* BEGIN Supplied records *

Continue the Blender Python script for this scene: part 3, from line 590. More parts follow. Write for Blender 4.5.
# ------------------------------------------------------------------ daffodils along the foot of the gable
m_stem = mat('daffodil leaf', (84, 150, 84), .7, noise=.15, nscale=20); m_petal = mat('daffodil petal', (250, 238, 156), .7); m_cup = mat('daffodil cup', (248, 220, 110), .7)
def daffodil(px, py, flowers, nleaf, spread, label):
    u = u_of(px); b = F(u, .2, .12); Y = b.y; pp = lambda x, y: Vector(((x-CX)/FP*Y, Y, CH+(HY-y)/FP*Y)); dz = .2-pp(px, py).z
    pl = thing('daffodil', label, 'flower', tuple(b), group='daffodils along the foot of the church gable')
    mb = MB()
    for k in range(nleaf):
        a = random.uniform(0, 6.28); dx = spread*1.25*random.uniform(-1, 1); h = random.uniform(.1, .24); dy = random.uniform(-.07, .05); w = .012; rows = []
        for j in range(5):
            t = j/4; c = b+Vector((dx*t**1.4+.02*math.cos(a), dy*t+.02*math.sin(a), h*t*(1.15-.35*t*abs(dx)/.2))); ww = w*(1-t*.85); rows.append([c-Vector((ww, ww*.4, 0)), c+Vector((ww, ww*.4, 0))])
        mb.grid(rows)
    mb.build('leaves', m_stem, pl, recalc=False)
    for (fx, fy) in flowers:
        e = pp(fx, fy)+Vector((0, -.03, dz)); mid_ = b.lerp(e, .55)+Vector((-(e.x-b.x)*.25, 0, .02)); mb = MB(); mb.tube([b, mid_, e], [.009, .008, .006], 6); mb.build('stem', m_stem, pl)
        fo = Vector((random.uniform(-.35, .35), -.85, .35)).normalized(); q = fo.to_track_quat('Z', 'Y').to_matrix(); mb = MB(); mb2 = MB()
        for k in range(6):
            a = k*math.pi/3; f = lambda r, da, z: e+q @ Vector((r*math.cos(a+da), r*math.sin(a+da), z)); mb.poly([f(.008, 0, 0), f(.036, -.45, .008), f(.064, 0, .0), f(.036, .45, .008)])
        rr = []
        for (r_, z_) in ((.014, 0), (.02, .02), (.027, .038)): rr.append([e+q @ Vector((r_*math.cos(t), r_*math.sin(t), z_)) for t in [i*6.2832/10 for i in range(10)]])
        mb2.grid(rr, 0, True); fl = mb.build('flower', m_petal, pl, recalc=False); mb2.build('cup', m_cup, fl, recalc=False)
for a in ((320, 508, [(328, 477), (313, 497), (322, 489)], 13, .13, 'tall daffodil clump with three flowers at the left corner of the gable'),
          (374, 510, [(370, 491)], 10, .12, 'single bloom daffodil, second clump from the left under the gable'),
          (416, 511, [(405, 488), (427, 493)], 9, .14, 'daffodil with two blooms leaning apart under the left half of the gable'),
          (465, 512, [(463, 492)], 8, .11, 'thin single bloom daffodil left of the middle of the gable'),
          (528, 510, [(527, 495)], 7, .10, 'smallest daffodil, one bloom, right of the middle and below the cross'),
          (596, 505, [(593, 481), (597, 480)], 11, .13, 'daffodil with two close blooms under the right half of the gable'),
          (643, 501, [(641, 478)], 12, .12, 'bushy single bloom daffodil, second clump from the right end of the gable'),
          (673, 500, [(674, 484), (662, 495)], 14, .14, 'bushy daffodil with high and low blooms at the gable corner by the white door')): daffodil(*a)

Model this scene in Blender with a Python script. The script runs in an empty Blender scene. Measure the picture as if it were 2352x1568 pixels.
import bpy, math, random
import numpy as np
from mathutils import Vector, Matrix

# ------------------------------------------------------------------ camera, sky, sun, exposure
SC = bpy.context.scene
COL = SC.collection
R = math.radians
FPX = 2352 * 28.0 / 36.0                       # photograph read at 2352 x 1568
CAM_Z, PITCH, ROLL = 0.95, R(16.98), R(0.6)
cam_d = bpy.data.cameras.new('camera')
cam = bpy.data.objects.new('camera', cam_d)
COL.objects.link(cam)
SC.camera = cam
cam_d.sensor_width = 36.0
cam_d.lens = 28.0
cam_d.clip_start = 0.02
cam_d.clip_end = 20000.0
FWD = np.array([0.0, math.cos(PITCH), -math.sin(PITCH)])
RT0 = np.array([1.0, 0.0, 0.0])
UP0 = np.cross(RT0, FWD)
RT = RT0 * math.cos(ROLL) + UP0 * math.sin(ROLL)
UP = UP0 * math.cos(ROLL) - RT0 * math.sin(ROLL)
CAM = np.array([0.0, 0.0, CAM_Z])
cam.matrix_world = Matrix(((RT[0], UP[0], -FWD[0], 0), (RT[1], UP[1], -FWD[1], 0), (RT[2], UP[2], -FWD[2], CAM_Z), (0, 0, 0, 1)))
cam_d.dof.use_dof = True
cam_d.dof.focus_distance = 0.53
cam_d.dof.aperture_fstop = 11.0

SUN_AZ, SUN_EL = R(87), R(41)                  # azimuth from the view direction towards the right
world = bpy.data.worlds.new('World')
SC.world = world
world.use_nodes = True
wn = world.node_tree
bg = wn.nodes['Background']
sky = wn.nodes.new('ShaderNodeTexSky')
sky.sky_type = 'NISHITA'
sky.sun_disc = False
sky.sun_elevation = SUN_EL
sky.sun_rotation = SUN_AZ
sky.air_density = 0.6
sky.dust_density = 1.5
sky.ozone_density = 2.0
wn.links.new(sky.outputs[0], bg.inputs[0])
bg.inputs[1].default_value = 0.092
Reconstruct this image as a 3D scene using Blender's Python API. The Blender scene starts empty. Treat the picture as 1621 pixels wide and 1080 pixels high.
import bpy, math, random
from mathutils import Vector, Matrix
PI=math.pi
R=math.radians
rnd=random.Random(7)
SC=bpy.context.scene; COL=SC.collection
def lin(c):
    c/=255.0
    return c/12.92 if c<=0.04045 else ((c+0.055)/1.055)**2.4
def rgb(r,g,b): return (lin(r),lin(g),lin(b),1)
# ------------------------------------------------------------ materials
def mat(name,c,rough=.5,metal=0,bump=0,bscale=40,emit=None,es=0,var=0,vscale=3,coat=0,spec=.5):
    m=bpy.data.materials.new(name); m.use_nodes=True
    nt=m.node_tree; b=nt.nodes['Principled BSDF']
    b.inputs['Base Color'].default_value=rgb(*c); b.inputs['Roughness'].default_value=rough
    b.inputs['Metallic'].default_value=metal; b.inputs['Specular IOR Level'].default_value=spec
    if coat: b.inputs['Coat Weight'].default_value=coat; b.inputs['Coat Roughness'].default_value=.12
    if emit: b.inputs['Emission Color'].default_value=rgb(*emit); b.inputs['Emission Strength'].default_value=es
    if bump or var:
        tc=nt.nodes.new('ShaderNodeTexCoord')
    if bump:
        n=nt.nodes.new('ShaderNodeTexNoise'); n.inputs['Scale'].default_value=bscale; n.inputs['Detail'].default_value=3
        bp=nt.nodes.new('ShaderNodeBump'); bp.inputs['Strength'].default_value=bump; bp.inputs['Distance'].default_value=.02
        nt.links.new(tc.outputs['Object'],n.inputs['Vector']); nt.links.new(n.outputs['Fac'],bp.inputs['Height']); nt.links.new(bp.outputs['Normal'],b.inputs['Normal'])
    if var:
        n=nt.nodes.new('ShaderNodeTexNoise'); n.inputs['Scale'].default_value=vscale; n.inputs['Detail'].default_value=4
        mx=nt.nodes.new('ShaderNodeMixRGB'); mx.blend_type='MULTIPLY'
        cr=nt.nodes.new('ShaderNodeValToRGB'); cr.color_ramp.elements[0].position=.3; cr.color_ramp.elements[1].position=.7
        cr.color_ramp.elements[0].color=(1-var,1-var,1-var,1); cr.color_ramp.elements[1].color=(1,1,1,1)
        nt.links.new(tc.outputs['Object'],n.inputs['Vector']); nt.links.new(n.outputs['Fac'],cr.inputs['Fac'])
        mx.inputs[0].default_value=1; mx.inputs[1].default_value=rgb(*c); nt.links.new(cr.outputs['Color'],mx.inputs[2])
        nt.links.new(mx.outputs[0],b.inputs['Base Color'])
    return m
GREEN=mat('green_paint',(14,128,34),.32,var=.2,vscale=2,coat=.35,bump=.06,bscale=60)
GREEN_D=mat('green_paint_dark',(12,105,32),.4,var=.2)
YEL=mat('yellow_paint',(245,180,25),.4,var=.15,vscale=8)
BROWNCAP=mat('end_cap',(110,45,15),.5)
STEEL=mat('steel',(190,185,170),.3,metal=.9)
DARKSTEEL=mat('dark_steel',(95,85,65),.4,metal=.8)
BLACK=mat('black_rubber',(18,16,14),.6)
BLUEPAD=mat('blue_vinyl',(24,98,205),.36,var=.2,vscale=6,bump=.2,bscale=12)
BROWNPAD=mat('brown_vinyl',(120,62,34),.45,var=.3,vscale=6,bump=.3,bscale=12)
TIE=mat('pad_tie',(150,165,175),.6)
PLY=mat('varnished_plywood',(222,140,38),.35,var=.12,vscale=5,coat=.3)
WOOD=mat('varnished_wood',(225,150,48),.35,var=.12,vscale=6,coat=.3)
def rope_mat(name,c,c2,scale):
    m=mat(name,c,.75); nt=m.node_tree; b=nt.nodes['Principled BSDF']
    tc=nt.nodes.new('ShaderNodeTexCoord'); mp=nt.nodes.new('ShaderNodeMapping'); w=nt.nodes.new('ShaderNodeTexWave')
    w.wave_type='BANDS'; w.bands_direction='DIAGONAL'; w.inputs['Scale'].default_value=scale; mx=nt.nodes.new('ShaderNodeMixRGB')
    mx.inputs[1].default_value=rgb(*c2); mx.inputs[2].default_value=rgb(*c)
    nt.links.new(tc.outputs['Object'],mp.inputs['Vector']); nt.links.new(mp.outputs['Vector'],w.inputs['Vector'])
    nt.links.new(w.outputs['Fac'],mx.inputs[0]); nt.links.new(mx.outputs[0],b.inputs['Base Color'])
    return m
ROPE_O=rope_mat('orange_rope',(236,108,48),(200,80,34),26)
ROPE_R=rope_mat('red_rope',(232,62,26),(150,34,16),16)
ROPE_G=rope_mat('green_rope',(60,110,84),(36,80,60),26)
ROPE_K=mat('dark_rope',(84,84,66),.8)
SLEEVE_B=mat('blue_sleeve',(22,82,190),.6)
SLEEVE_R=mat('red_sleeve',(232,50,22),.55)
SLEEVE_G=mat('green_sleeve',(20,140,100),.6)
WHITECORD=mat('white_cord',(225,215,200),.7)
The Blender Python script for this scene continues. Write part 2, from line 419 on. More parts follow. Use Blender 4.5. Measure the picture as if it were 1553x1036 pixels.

* END Supplied records *

Work instructions: Scan the listing above for the word "scene" and show each line where it is found.

Answer:
Continue the Blender Python script for this scene: part 3, from line 590. More parts follow. Write for Blender 4.5.
Model this scene in Blender with a Python script. The script runs in an empty Blender scene. Measure the picture as if it were 2352x1568 pixels.
SC = bpy.context.scene
Reconstruct this image as a 3D scene using Blender's Python API. The Blender scene starts empty. Treat the picture as 1621 pixels wide and 1080 pixels high.
SC=bpy.context.scene; COL=SC.collection
The Blender Python script for this scene continues. Write part 2, from line 419 on. More parts follow. Use Blender 4.5. Measure the picture as if it were 1553x1036 pixels.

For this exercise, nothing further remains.